__3D scene scripts__
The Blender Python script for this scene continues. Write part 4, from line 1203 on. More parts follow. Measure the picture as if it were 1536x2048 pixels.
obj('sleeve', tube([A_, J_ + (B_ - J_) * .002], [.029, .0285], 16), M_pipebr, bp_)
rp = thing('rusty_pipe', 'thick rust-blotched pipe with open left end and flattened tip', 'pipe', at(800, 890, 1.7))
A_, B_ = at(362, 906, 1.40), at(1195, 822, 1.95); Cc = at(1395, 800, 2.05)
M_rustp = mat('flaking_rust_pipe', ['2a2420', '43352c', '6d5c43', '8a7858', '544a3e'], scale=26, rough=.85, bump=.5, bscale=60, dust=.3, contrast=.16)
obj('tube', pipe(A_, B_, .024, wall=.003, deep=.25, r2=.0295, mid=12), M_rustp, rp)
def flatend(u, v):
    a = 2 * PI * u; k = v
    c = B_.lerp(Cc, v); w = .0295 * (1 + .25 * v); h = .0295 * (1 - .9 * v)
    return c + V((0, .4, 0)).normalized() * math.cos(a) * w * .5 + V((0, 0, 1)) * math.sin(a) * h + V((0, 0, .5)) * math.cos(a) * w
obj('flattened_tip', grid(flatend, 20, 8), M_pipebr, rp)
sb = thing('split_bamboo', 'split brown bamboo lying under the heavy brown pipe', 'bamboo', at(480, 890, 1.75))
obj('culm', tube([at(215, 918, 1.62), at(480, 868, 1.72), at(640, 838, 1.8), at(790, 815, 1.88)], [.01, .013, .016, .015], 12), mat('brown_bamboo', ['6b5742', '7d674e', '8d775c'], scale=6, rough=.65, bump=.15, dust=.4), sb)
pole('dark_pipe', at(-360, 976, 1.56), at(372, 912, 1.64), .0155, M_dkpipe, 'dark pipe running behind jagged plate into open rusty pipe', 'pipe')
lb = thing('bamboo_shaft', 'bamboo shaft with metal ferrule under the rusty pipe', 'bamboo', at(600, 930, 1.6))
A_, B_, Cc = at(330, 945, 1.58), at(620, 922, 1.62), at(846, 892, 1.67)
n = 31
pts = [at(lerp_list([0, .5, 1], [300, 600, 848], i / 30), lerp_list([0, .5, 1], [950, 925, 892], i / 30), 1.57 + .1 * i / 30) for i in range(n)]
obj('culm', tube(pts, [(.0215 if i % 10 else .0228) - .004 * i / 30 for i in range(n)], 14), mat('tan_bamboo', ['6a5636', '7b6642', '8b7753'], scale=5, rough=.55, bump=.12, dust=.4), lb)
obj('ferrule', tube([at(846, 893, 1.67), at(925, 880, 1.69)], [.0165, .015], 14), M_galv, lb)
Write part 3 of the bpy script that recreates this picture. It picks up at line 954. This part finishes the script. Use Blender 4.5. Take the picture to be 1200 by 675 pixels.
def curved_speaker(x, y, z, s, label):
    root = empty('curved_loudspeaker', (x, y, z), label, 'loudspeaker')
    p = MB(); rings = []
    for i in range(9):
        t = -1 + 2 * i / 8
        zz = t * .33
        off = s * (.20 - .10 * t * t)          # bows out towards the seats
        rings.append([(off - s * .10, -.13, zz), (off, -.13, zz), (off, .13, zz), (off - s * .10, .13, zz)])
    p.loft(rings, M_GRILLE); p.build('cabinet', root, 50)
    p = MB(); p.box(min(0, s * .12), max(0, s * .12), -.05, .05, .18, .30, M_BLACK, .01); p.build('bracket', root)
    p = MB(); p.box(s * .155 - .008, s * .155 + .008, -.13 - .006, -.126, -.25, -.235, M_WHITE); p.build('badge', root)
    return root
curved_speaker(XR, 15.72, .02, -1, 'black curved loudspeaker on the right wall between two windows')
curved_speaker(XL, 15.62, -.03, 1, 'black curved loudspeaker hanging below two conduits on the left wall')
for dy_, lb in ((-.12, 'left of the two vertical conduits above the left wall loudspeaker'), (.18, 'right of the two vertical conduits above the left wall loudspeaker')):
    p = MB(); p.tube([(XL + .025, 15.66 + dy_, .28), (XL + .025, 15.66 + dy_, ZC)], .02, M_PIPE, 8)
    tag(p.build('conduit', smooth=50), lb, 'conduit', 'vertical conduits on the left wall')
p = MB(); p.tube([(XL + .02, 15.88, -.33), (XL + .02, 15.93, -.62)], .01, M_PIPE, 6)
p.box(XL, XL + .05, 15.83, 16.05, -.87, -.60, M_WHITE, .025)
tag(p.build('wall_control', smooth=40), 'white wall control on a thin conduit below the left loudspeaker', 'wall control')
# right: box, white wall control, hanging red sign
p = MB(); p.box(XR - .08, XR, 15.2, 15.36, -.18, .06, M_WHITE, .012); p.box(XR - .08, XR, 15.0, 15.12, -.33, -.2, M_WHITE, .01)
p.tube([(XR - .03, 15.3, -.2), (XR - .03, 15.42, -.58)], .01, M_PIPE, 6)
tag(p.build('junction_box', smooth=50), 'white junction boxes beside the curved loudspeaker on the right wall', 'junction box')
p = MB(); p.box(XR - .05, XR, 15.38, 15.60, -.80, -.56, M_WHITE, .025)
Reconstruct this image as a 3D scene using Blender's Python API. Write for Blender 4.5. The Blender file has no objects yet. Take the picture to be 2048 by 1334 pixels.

__Description of the task__
Output all preceding records character for character.

__Worked solution__
The Blender Python script for this scene continues. Write part 4, from line 1203 on. More parts follow. Measure the picture as if it were 1536x2048 pixels.
obj('sleeve', tube([A_, J_ + (B_ - J_) * .002], [.029, .0285], 16), M_pipebr, bp_)
rp = thing('rusty_pipe', 'thick rust-blotched pipe with open left end and flattened tip', 'pipe', at(800, 890, 1.7))
A_, B_ = at(362, 906, 1.40), at(1195, 822, 1.95); Cc = at(1395, 800, 2.05)
M_rustp = mat('flaking_rust_pipe', ['2a2420', '43352c', '6d5c43', '8a7858', '544a3e'], scale=26, rough=.85, bump=.5, bscale=60, dust=.3, contrast=.16)
obj('tube', pipe(A_, B_, .024, wall=.003, deep=.25, r2=.0295, mid=12), M_rustp, rp)
def flatend(u, v):
    a = 2 * PI * u; k = v
    c = B_.lerp(Cc, v); w = .0295 * (1 + .25 * v); h = .0295 * (1 - .9 * v)
    return c + V((0, .4, 0)).normalized() * math.cos(a) * w * .5 + V((0, 0, 1)) * math.sin(a) * h + V((0, 0, .5)) * math.cos(a) * w
obj('flattened_tip', grid(flatend, 20, 8), M_pipebr, rp)
sb = thing('split_bamboo', 'split brown bamboo lying under the heavy brown pipe', 'bamboo', at(480, 890, 1.75))
obj('culm', tube([at(215, 918, 1.62), at(480, 868, 1.72), at(640, 838, 1.8), at(790, 815, 1.88)], [.01, .013, .016, .015], 12), mat('brown_bamboo', ['6b5742', '7d674e', '8d775c'], scale=6, rough=.65, bump=.15, dust=.4), sb)
pole('dark_pipe', at(-360, 976, 1.56), at(372, 912, 1.64), .0155, M_dkpipe, 'dark pipe running behind jagged plate into open rusty pipe', 'pipe')
lb = thing('bamboo_shaft', 'bamboo shaft with metal ferrule under the rusty pipe', 'bamboo', at(600, 930, 1.6))
A_, B_, Cc = at(330, 945, 1.58), at(620, 922, 1.62), at(846, 892, 1.67)
n = 31
pts = [at(lerp_list([0, .5, 1], [300, 600, 848], i / 30), lerp_list([0, .5, 1], [950, 925, 892], i / 30), 1.57 + .1 * i / 30) for i in range(n)]
obj('culm', tube(pts, [(.0215 if i % 10 else .0228) - .004 * i / 30 for i in range(n)], 14), mat('tan_bamboo', ['6a5636', '7b6642', '8b7753'], scale=5, rough=.55, bump=.12, dust=.4), lb)
obj('ferrule', tube([at(846, 893, 1.67), at(925, 880, 1.69)], [.0165, .015], 14), M_galv, lb)
Write part 3 of the bpy script that recreates this picture. It picks up at line 954. This part finishes the script. Use Blender 4.5. Take the picture to be 1200 by 675 pixels.
def curved_speaker(x, y, z, s, label):
    root = empty('curved_loudspeaker', (x, y, z), label, 'loudspeaker')
    p = MB(); rings = []
    for i in range(9):
        t = -1 + 2 * i / 8
        zz = t * .33
        off = s * (.20 - .10 * t * t)          # bows out towards the seats
        rings.append([(off - s * .10, -.13, zz), (off, -.13, zz), (off, .13, zz), (off - s * .10, .13, zz)])
    p.loft(rings, M_GRILLE); p.build('cabinet', root, 50)
    p = MB(); p.box(min(0, s * .12), max(0, s * .12), -.05, .05, .18, .30, M_BLACK, .01); p.build('bracket', root)
    p = MB(); p.box(s * .155 - .008, s * .155 + .008, -.13 - .006, -.126, -.25, -.235, M_WHITE); p.build('badge', root)
    return root
curved_speaker(XR, 15.72, .02, -1, 'black curved loudspeaker on the right wall between two windows')
curved_speaker(XL, 15.62, -.03, 1, 'black curved loudspeaker hanging below two conduits on the left wall')
for dy_, lb in ((-.12, 'left of the two vertical conduits above the left wall loudspeaker'), (.18, 'right of the two vertical conduits above the left wall loudspeaker')):
    p = MB(); p.tube([(XL + .025, 15.66 + dy_, .28), (XL + .025, 15.66 + dy_, ZC)], .02, M_PIPE, 8)
    tag(p.build('conduit', smooth=50), lb, 'conduit', 'vertical conduits on the left wall')
p = MB(); p.tube([(XL + .02, 15.88, -.33), (XL + .02, 15.93, -.62)], .01, M_PIPE, 6)
p.box(XL, XL + .05, 15.83, 16.05, -.87, -.60, M_WHITE, .025)
tag(p.build('wall_control', smooth=40), 'white wall control on a thin conduit below the left loudspeaker', 'wall control')
# right: box, white wall control, hanging red sign
p = MB(); p.box(XR - .08, XR, 15.2, 15.36, -.18, .06, M_WHITE, .012); p.box(XR - .08, XR, 15.0, 15.12, -.33, -.2, M_WHITE, .01)
p.tube([(XR - .03, 15.3, -.2), (XR - .03, 15.42, -.58)], .01, M_PIPE, 6)
tag(p.build('junction_box', smooth=50), 'white junction boxes beside the curved loudspeaker on the right wall', 'junction box')
p = MB(); p.box(XR - .05, XR, 15.38, 15.60, -.80, -.56, M_WHITE, .025)
Reconstruct this image as a 3D scene using Blender's Python API. Write for Blender 4.5. The Blender file has no objects yet. Take the picture to be 2048 by 1334 pixels.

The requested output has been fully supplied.